* [Raw data]:
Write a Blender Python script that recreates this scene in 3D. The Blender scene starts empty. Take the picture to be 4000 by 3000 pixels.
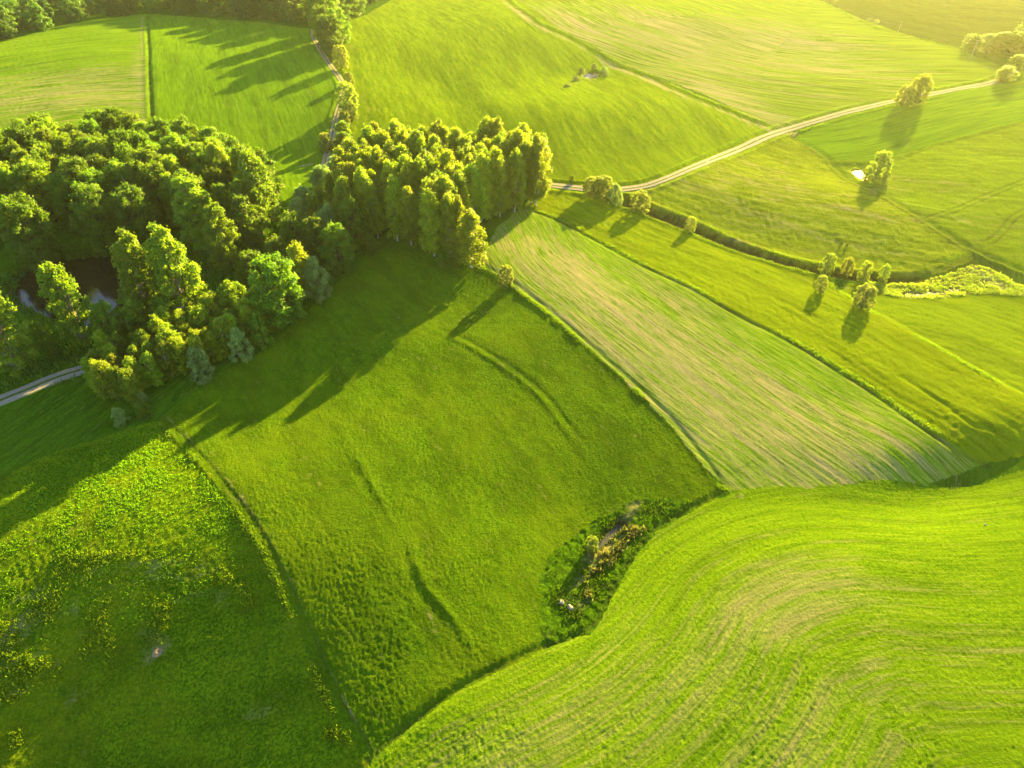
import bpy, math, random
import numpy as np
from mathutils import Vector, noise as mnoise

# ------------------------------------------------------------------ camera, light, exposure
S = bpy.context.scene
COL = S.collection
CAM_H = 100.0
PITCH = 40.0                       # degrees below the horizontal
FPX = 4000 * 24 / 36.0             # focal length in pixels of the 4000 px wide photograph
cam = bpy.data.cameras.new('camera')
cam.lens = 24; cam.sensor_width = 36; cam.clip_start = 0.5; cam.clip_end = 8000
camo = bpy.data.objects.new('camera', cam); COL.objects.link(camo)
camo.location = (0, 0, CAM_H); camo.rotation_euler = (math.radians(90 - PITCH), 0, 0)
S.camera = camo

SUN_AZ, SUN_EL = 31.0, 15.0        # azimuth clockwise from +Y
w = bpy.data.worlds.new('World'); S.world = w; w.use_nodes = True
nt = w.node_tree; nt.nodes.clear()
sky = nt.nodes.new('ShaderNodeTexSky'); sky.sky_type = 'NISHITA'; sky.sun_disc = False
sky.sun_elevation = math.radians(SUN_EL); sky.sun_rotation = math.radians(SUN_AZ)
sky.air_density = 1.0; sky.dust_density = 0.6; sky.ozone_density = 1.0
bg = nt.nodes.new('ShaderNodeBackground'); bg.inputs['Strength'].default_value = 0.05
wo = nt.nodes.new('ShaderNodeOutputWorld')
nt.links.new(sky.outputs[0], bg.inputs['Color']); nt.links.new(bg.outputs[0], wo.inputs['Surface'])
sl = bpy.data.lights.new('sun', 'SUN'); sl.energy = 5.0; sl.angle = math.radians(0.5); sl.color = (1.0, 0.73, 0.15)
so = bpy.data.objects.new('sun', sl); COL.objects.link(so)
az, el = math.radians(SUN_AZ), math.radians(SUN_EL)
sdir = Vector((math.sin(az) * math.cos(el), math.cos(az) * math.cos(el), math.sin(el)))
so.rotation_euler = sdir.to_track_quat('Z', 'Y').to_euler(); so.location = (0, 0, 300)
S.view_settings.view_transform = 'Standard'; S.view_settings.look = 'None'
S.view_settings.gamma = 1.0; S.view_settings.exposure = 3.58
S.cycles.max_bounces = 6; S.cycles.transparent_max_bounces = 4; S.cycles.volume_bounces = 0
S.cycles.use_denoising = True

rnd = random.Random(7)
K = 4000 / 2212.0                  # the working grid used below is 2212 x 1659

# ------------------------------------------------------------------ numpy noise
def _hash(ix, iy, seed):
    h = (ix.astype(np.int64) * 374761393 + iy.astype(np.int64) * 668265263 + seed * 974711) & 0xffffffff
    h = ((h ^ (h >> 13)) * 1274126177) & 0xffffffff
    return ((h ^ (h >> 16)) & 0xffff) / 65535.0
def vnoise(x, y, seed=0):
    ix = np.floor(x); iy = np.floor(y); fx = x - ix; fy = y - iy
    fx = fx * fx * (3 - 2 * fx); fy = fy * fy * (3 - 2 * fy)
    a = _hash(ix, iy, seed); b = _hash(ix + 1, iy, seed); c = _hash(ix, iy + 1, seed); d = _hash(ix + 1, iy + 1, seed)
    return (a * (1 - fx) + b * fx) * (1 - fy) + (c * (1 - fx) + d * fx) * fy - 0.5

# ------------------------------------------------------------------ terrain
def flat(u, v):
    """ground point on the plane z = 0 seen at (u, v) of the 2212 x 1659 photograph"""
    a = (u * K - 2000) / FPX; b = -(v * K - 1500) / FPX
    th = math.radians(PITCH)
    d = (a, math.cos(th) + b * math.sin(th), -math.sin(th) + b * math.cos(th))
    t = CAM_H / -d[2]
    return d[0] * t, d[1] * t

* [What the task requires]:
Copy out each line word for word, please, skipping the images.

* [Answer]:
Write a Blender Python script that recreates this scene in 3D. The Blender scene starts empty. Take the picture to be 4000 by 3000 pixels.
import bpy, math, random
import numpy as np
from mathutils import Vector, noise as mnoise

# ------------------------------------------------------------------ camera, light, exposure
S = bpy.context.scene
COL = S.collection
CAM_H = 100.0
PITCH = 40.0                       # degrees below the horizontal
FPX = 4000 * 24 / 36.0             # focal length in pixels of the 4000 px wide photograph
cam = bpy.data.cameras.new('camera')
cam.lens = 24; cam.sensor_width = 36; cam.clip_start = 0.5; cam.clip_end = 8000
camo = bpy.data.objects.new('camera', cam); COL.objects.link(camo)
camo.location = (0, 0, CAM_H); camo.rotation_euler = (math.radians(90 - PITCH), 0, 0)
S.camera = camo

SUN_AZ, SUN_EL = 31.0, 15.0        # azimuth clockwise from +Y
w = bpy.data.worlds.new('World'); S.world = w; w.use_nodes = True
nt = w.node_tree; nt.nodes.clear()
sky = nt.nodes.new('ShaderNodeTexSky'); sky.sky_type = 'NISHITA'; sky.sun_disc = False
sky.sun_elevation = math.radians(SUN_EL); sky.sun_rotation = math.radians(SUN_AZ)
sky.air_density = 1.0; sky.dust_density = 0.6; sky.ozone_density = 1.0
bg = nt.nodes.new('ShaderNodeBackground'); bg.inputs['Strength'].default_value = 0.05
wo = nt.nodes.new('ShaderNodeOutputWorld')
nt.links.new(sky.outputs[0], bg.inputs['Color']); nt.links.new(bg.outputs[0], wo.inputs['Surface'])
sl = bpy.data.lights.new('sun', 'SUN'); sl.energy = 5.0; sl.angle = math.radians(0.5); sl.color = (1.0, 0.73, 0.15)
so = bpy.data.objects.new('sun', sl); COL.objects.link(so)
az, el = math.radians(SUN_AZ), math.radians(SUN_EL)
sdir = Vector((math.sin(az) * math.cos(el), math.cos(az) * math.cos(el), math.sin(el)))
so.rotation_euler = sdir.to_track_quat('Z', 'Y').to_euler(); so.location = (0, 0, 300)
S.view_settings.view_transform = 'Standard'; S.view_settings.look = 'None'
S.view_settings.gamma = 1.0; S.view_settings.exposure = 3.58
S.cycles.max_bounces = 6; S.cycles.transparent_max_bounces = 4; S.cycles.volume_bounces = 0
S.cycles.use_denoising = True

rnd = random.Random(7)
K = 4000 / 2212.0                  # the working grid used below is 2212 x 1659

# ------------------------------------------------------------------ numpy noise
def _hash(ix, iy, seed):
    h = (ix.astype(np.int64) * 374761393 + iy.astype(np.int64) * 668265263 + seed * 974711) & 0xffffffff
    h = ((h ^ (h >> 13)) * 1274126177) & 0xffffffff
    return ((h ^ (h >> 16)) & 0xffff) / 65535.0
def vnoise(x, y, seed=0):
    ix = np.floor(x); iy = np.floor(y); fx = x - ix; fy = y - iy
    fx = fx * fx * (3 - 2 * fx); fy = fy * fy * (3 - 2 * fy)
    a = _hash(ix, iy, seed); b = _hash(ix + 1, iy, seed); c = _hash(ix, iy + 1, seed); d = _hash(ix + 1, iy + 1, seed)
    return (a * (1 - fx) + b * fx) * (1 - fy) + (c * (1 - fx) + d * fx) * fy - 0.5

# ------------------------------------------------------------------ terrain
def flat(u, v):
    """ground point on the plane z = 0 seen at (u, v) of the 2212 x 1659 photograph"""
    a = (u * K - 2000) / FPX; b = -(v * K - 1500) / FPX
    th = math.radians(PITCH)
    d = (a, math.cos(th) + b * math.sin(th), -math.sin(th) + b * math.cos(th))
    t = CAM_H / -d[2]
    return d[0] * t, d[1] * t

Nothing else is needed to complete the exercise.